Desperate for Cash? Beware Predatory Creditors

Predator creditors are after you

Borrowing money in this economy is not easy. But even if you are desperate to get a loan, don't let your guard down. Predator creditors are on the loose.

These unscrupulous lenders prey on borrowers using deceit, manipulation, sales pressure and even fraud to get them to sign on the dotted line.

The hallmarks of a predatory loan are exploitation and entrapment: These sky-high interest loans target consumers who have little ability to repay the loan, such as the elderly, people with limited education, those with weak credit histories and other low-income groups, according to the Durham, N.C.-based Center for Responsible Lending, a nonprofit research group.

While predatory lending is often associated with payday loans and subprime mortgages, the practice can be found with any loan. And new schemes are cropping up every day -- online and off.

Predators of all stripes

According to the Center for Responsible Lending, predatory lending practices can happen in a wide range of loans including home improvement, auto financing, car title, tax refund anticipation and payday loans.

But don't be fooled into thinking that predators are lurking only in back-alley storefronts or on flashy websites. There is a growing trend among some large, reputable banks to offer high-cost, short-term "payday" loans as well, says Kathleen Day, spokeswoman for the Center for Responsible Lending. These loans are typically called "account advances."

"These loans can have an APR (annual percentage rate) in the triple digits," Day says, referring to the types of short-term, high-interest loans currently being offered by some banks.

For example, one bank's "checking account advance" loan charges $2 in interest per $20 borrowed (with a $35 late fee), which must be paid back within 10 days. Taking out a $400 loan will cost $40, which calculates to a staggering 365% APR.
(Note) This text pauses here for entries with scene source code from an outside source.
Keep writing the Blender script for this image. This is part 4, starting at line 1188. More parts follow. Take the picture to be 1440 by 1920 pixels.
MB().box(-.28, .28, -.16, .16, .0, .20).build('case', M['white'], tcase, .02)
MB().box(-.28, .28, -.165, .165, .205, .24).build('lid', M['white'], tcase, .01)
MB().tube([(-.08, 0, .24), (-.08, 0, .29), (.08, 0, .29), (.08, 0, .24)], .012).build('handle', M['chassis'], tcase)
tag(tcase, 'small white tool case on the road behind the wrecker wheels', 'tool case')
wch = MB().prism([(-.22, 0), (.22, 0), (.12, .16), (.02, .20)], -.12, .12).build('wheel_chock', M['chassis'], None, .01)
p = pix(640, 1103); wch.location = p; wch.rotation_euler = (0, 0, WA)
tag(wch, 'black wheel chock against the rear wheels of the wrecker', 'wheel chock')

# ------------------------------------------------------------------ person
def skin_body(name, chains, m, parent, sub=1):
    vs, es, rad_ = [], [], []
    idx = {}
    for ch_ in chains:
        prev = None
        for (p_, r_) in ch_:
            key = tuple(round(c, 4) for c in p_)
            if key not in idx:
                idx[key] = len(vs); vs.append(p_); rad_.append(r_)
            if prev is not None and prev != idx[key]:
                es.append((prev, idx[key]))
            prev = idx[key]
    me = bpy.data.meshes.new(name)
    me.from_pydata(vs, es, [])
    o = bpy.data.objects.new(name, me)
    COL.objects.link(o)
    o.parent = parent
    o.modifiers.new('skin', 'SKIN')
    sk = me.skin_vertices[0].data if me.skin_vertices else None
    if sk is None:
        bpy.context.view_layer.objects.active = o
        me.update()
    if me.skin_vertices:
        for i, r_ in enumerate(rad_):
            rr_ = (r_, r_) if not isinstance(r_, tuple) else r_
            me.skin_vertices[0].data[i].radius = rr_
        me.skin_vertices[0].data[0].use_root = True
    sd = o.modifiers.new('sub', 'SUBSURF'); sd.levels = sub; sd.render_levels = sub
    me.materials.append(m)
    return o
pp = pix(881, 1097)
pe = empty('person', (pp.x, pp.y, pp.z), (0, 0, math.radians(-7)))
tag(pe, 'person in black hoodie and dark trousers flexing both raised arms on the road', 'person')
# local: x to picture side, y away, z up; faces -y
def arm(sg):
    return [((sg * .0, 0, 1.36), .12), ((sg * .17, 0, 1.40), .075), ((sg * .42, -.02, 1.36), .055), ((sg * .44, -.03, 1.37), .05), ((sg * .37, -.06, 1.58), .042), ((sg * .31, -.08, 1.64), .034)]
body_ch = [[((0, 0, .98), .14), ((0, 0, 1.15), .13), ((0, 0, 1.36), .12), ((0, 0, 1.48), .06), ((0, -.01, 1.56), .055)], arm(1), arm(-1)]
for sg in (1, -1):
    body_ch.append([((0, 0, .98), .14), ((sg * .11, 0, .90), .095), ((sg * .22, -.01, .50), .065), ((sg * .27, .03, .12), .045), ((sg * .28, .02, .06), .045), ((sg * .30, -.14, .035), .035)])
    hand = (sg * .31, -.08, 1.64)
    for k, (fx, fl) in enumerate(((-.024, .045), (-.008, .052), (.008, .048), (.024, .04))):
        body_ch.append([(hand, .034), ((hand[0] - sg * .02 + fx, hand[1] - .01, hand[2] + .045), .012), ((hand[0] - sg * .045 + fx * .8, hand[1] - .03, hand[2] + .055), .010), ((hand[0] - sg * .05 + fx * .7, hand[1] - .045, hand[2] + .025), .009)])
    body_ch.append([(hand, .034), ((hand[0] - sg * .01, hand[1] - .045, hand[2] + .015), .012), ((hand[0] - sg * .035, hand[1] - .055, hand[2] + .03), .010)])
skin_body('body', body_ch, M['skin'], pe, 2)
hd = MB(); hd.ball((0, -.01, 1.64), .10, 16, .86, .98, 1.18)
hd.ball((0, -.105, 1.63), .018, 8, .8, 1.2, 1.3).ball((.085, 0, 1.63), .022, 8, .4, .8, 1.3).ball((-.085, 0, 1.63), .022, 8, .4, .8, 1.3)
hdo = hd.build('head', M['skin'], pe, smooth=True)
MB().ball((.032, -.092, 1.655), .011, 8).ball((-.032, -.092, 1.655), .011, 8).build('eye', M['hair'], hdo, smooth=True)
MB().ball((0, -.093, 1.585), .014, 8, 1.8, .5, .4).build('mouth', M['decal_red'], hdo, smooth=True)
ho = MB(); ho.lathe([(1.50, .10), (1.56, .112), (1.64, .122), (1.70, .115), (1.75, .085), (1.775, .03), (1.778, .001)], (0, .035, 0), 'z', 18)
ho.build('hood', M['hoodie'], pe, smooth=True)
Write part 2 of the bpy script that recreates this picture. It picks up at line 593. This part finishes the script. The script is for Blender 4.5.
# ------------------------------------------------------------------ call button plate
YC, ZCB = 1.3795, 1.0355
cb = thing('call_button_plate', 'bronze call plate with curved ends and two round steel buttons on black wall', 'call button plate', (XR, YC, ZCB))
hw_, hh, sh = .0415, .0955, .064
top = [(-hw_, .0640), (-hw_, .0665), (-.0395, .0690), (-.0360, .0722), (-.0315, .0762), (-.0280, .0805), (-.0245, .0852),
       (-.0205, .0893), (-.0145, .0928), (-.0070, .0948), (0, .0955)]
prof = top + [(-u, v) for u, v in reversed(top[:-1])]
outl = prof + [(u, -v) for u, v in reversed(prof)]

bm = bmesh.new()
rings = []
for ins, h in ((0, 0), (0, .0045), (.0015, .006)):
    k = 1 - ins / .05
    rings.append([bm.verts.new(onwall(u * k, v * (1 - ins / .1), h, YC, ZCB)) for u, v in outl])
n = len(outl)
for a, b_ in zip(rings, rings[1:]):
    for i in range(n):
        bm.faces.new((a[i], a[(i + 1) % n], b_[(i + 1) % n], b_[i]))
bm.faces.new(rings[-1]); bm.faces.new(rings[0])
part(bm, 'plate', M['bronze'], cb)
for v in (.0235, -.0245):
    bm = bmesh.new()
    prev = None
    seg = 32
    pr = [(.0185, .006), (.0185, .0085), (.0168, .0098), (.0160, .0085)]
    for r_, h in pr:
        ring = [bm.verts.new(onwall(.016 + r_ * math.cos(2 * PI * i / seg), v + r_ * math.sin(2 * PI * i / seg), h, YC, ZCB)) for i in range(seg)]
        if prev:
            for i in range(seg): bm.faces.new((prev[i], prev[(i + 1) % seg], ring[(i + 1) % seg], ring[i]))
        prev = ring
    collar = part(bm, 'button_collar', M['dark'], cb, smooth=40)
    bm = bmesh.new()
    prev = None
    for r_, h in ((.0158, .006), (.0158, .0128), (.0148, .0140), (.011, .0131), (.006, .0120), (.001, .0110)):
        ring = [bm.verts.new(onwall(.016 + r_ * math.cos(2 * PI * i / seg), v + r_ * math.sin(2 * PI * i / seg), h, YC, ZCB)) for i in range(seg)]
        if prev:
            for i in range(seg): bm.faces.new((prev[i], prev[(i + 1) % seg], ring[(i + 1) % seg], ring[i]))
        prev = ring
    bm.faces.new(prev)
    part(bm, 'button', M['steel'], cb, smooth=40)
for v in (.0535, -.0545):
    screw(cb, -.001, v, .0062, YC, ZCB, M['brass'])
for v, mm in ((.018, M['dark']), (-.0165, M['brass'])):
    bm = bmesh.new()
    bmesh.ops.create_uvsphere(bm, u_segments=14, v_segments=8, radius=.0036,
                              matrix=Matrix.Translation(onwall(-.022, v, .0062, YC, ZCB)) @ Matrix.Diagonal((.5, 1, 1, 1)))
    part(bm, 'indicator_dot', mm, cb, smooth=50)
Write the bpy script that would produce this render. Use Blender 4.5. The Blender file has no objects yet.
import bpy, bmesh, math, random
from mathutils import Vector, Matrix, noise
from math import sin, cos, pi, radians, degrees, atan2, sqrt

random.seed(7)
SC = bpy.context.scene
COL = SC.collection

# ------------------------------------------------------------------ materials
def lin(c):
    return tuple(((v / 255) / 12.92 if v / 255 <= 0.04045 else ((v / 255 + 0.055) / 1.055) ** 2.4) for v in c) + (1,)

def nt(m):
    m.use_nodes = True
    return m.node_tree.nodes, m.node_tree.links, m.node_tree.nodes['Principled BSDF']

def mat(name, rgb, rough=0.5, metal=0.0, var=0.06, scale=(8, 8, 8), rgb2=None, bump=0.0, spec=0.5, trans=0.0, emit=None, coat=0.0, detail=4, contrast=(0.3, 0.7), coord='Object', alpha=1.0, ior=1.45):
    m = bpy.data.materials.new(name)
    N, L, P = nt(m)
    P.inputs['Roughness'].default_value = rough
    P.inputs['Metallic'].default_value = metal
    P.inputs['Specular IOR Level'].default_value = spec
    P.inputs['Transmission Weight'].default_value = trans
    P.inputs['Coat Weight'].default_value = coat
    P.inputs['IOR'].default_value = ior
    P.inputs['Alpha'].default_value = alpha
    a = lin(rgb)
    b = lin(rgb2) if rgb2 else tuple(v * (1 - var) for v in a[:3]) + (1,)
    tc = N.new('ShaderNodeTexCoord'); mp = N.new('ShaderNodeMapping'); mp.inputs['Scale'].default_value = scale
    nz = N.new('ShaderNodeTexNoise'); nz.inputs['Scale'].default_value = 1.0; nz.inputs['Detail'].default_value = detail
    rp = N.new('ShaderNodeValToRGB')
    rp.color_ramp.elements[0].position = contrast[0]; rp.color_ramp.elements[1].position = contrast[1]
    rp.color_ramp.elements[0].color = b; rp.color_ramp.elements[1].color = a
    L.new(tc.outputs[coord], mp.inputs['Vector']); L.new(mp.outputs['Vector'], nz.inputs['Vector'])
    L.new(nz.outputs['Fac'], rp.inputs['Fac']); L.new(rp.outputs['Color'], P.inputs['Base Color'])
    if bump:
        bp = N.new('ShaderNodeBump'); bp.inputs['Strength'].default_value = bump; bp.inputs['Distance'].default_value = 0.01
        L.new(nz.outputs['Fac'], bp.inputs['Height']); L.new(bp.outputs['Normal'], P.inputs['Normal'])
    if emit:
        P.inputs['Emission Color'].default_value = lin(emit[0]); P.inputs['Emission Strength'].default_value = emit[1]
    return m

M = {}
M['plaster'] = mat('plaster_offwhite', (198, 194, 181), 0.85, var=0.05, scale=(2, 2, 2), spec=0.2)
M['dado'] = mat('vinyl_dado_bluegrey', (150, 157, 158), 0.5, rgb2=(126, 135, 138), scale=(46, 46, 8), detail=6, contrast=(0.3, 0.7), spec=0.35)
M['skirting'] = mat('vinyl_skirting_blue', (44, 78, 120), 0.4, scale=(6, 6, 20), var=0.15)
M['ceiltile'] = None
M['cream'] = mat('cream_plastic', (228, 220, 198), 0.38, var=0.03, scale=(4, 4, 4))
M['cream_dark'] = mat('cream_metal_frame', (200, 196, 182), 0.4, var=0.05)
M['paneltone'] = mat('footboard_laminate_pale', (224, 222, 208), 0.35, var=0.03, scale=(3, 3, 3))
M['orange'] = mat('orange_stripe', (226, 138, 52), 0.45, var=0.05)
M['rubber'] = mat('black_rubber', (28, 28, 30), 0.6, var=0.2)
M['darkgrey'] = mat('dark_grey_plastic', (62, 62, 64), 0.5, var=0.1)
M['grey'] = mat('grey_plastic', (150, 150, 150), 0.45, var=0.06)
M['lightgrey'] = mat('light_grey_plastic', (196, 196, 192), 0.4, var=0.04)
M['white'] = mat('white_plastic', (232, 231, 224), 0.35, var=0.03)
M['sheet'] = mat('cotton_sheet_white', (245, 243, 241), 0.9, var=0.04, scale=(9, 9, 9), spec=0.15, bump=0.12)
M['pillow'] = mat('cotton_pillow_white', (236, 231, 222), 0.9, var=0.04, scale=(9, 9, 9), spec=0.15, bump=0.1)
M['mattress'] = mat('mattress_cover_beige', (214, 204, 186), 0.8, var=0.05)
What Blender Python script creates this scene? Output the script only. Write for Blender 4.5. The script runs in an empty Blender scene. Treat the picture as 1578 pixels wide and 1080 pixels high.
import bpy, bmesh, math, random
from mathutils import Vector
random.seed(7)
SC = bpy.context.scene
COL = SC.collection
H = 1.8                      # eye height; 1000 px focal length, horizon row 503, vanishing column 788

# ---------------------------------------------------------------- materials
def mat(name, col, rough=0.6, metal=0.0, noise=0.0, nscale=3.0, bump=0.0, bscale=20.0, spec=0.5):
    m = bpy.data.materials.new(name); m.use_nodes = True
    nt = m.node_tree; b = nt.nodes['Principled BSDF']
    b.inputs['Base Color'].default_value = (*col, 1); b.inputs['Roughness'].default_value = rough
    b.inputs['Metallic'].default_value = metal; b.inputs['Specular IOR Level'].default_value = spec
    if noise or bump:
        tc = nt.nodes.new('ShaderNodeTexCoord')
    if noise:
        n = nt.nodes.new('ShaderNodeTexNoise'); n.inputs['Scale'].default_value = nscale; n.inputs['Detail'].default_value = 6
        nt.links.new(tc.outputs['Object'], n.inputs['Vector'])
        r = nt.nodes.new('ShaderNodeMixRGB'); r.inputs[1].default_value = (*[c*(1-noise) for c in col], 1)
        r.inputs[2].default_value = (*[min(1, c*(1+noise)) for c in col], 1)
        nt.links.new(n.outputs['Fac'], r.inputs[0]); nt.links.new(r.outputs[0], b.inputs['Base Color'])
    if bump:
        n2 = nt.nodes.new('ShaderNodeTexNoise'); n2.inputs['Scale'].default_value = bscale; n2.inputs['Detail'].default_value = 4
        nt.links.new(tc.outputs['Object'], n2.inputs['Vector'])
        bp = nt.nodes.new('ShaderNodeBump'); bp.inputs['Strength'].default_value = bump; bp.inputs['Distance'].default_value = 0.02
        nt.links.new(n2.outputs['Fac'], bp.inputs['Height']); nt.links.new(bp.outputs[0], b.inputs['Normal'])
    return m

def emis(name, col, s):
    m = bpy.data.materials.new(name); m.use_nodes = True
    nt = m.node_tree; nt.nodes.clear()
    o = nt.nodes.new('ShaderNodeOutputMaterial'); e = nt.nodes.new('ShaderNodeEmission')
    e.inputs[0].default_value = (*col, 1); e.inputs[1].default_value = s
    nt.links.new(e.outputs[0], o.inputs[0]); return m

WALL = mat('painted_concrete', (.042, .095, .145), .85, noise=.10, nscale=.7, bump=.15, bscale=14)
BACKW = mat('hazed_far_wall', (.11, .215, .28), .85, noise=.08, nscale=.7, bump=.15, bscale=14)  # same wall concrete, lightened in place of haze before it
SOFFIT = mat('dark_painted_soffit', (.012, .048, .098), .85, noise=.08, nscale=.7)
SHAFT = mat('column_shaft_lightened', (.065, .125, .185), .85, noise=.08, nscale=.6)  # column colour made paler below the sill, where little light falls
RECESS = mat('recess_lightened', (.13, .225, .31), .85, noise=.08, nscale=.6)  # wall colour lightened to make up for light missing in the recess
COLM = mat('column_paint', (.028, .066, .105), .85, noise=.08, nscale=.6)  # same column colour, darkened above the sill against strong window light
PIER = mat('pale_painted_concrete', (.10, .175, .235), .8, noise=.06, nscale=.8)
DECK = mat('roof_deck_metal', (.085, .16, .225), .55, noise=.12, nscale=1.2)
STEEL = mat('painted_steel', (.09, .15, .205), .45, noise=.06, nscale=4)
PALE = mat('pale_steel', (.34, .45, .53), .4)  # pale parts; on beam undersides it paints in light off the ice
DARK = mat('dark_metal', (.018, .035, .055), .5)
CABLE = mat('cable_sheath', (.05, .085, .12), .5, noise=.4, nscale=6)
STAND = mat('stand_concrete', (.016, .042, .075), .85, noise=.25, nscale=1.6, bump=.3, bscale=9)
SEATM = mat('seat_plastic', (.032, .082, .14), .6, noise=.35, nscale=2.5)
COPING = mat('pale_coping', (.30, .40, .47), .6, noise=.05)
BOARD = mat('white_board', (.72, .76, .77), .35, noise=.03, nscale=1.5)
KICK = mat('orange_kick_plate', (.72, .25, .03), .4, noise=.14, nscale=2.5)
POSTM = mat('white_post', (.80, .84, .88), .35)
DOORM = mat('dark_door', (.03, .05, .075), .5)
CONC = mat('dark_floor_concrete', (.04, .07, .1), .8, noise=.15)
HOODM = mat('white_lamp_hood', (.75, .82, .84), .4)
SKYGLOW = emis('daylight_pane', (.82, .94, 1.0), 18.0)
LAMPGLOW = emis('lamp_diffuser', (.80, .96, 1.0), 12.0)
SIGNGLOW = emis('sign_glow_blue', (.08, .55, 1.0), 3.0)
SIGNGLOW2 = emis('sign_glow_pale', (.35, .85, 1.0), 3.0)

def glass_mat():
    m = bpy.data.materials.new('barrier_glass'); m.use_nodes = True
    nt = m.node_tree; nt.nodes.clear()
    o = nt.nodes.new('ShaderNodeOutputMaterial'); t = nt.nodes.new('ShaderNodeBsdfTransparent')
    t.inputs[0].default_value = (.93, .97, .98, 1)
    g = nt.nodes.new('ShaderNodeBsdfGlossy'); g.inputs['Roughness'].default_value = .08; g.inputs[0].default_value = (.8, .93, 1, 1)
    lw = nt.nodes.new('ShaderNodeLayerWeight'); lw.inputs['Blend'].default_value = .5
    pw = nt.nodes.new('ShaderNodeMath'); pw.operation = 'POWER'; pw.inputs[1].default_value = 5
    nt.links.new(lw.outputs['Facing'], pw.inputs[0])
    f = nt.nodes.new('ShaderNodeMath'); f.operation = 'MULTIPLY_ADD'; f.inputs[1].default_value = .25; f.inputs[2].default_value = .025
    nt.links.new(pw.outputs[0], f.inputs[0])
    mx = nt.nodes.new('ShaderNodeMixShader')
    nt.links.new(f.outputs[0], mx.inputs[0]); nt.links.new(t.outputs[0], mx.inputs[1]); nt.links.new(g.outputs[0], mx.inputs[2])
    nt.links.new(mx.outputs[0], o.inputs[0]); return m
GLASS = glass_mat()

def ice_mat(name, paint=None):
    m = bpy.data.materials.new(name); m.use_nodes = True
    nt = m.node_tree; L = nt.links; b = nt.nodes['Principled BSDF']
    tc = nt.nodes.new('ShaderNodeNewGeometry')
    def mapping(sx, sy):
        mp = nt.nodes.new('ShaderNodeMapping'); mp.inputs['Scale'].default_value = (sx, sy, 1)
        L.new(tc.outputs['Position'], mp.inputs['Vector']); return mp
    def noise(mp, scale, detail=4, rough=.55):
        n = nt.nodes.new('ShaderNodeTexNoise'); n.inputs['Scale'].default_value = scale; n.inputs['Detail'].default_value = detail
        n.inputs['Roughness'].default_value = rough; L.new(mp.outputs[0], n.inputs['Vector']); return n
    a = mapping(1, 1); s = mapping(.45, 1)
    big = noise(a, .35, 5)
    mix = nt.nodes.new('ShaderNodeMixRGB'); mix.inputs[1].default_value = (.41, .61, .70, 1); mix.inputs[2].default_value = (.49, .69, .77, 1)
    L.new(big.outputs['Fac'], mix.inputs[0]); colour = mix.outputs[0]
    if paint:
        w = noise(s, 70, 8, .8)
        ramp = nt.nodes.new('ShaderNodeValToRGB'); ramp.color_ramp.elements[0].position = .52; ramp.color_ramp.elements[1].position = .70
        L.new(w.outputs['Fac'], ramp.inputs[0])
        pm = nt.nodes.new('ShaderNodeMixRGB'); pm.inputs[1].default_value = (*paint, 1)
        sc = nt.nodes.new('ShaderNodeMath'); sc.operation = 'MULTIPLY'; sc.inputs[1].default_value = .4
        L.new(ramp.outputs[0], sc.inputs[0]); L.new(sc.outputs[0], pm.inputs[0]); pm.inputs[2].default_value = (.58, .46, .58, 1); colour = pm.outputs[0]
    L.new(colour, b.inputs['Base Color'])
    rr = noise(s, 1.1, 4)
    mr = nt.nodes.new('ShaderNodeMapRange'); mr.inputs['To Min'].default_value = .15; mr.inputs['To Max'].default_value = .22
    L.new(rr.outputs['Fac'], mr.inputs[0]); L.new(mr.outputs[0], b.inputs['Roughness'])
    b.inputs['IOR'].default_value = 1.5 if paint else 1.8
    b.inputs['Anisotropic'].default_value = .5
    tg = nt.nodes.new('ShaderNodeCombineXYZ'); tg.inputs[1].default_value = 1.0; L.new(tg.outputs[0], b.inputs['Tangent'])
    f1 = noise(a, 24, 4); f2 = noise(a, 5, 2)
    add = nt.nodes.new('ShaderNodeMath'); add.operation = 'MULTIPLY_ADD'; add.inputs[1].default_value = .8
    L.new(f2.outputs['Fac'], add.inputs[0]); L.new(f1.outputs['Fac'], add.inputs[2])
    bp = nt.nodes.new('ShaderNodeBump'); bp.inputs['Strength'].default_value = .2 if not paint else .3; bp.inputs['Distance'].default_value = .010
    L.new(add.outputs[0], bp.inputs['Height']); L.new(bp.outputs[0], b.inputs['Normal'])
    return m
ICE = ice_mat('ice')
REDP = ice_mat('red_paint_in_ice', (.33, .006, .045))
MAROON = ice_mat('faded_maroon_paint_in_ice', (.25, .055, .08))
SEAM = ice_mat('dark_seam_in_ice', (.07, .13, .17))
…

"All high-cost, short-term loans trap people. Steer clear of these loans," Day says. "They are designed to make you come back over and over again for more loans."

Look for red flags

While borrowers should be wary of any short-term, high-interest loan, regardless of its source, long-term predatory loans, such as auto loans or mortgages, also can entrap the unsuspecting.

Tom Alexander, associate professor of finance at Northwood University in Midland, Mich., says predatory loans have recognizable red flags.

Be on the alert if the lender allows you to borrow more money than you can afford or asserts that bad credit isn't a problem, he says. Suspect a predatory loan if the lender asks you to fudge or make false statements on your loan application, asks you to sign blank documents or a document with blank spaces, or discourages you from reading the fine print, Alexander says.

Steve Wolf, certified fraud examiner and executive director of Capstone Advisory Group LLC in Washington, D.C., says borrowers should also be wary of any lender that:

Charges excessive fees or penalties if the loan is refinanced or payment is late.    Puts in fine print that the borrower cannot take legal action against the lender.    Adds unnecessary insurance or financial products to the loan.

Ask the right questions before signing

While your questions will depend on the loan product purchased, Wolf suggests these basic questions that you should ask the lender before you sign.

What is the actual rate of interest when all loan origination fees and prepaid interest is included?    What is the payoff period for the loan? (Six months, 10 years, 30 years, etc.)    When will the loan rate go up or reset?    When the loan resets, what will the payment be?    Are there any penalties for late or delinquent payments?    Do late payments trigger a higher loan rate for the remaining period of the loan?    Are there any refinance restrictions and fees?

Not only should you grill the lender, but you should also ask yourself some hard questions, says Alexander.

Can I afford to pay back this loan?

Is the length of time for the loan reasonable? For example, a 10-year car loan might not be reasonable.    Are my total loan payments more than 36% of my gross monthly pay? They shouldn't be.

What to do if you are caught in a predatory loan

If you realize that the loan form you have signed is predatory, there are some steps you can take.

The Obama administration's newly established Consumer Financial Protection Bureau is the place to launch a complaint about any predatory loans except those from auto dealerships, which are exempt from the bureau's authority.

"People should also complain to their state attorney general," says Day. If you suspect fraud, you may want to consult with a legal aid attorney.

"As (borrowers) become aware that they can take action against mortgage fraud and predatory lending and policymakers, consumer advocates and civil rights leaders take more action against the predators, more people will be protected from its burden," Wolf says.

However, launching a complaint may not immediately ease your pressing problem, which is a high monthly loan payment with unfavorable terms and/or an exorbitant interest rate.

For that, there is only one solution: "Do whatever you can to pay off the loan and get out from under it," Day says.